Ms McVey replied in October saying this was a cross-government decision not to be made by a single department.

Oliver Dowden, minister for implementation at the Cabinet Office, has now told Mr Field TPR’s new chief executive was not a regulated public appointment, and that it was the responsibility of the chairman of the watchdog to recruit such a candidate.

"It has been established government policy that executive appointments such as this aren’t appropriate for pre-appointment scrutiny," he said in a letter.

TPR’s chairman, Mark Boyle, also denied Mr Field’s request for the hearing.

Commenting on Mr Counsell’s appointment, Mr Field said the committee wished him well in his new role.

He said: "But this appointment is unlikely to leave unscrupulous company directors quaking in their boots.

"As someone who was part of TPR’s board while it failed to prevent the directors of BHS and Carillion running their pension schemes into the ground, he will have a long way to go to demonstrate that he really is the new broom that’s so desperately needed."

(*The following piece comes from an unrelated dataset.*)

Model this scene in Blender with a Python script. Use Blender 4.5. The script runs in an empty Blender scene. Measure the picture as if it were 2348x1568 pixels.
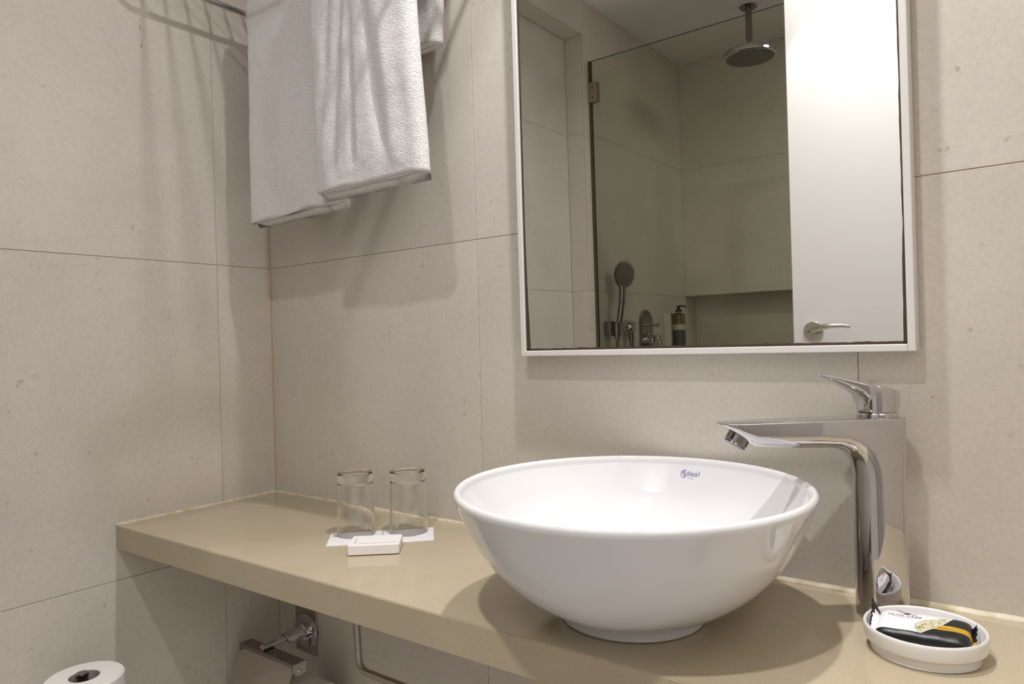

Prior to joining Mas in 2017, Mr Counsell spent six years at the pensions watchdog as executive director of automatic enrolment, where he was responsible for the UK roll-out of this programme.

TPR has been heavily criticised for its role in the Carillion collapse, with MPs accusing it of making "hollow threats" and failing “in all its objectives".

At the time, the work and pensions, and the business, energy and industrial strategy (BEIS) committees called for cultural change at the watchdog, saying they were "far from convinced that TPR’s current leadership is equipped to effect that change."

Lesley Titcomb announced in May that she would step down at the end of her four-year term in February, but denied that her decision to leave was related to these pressures.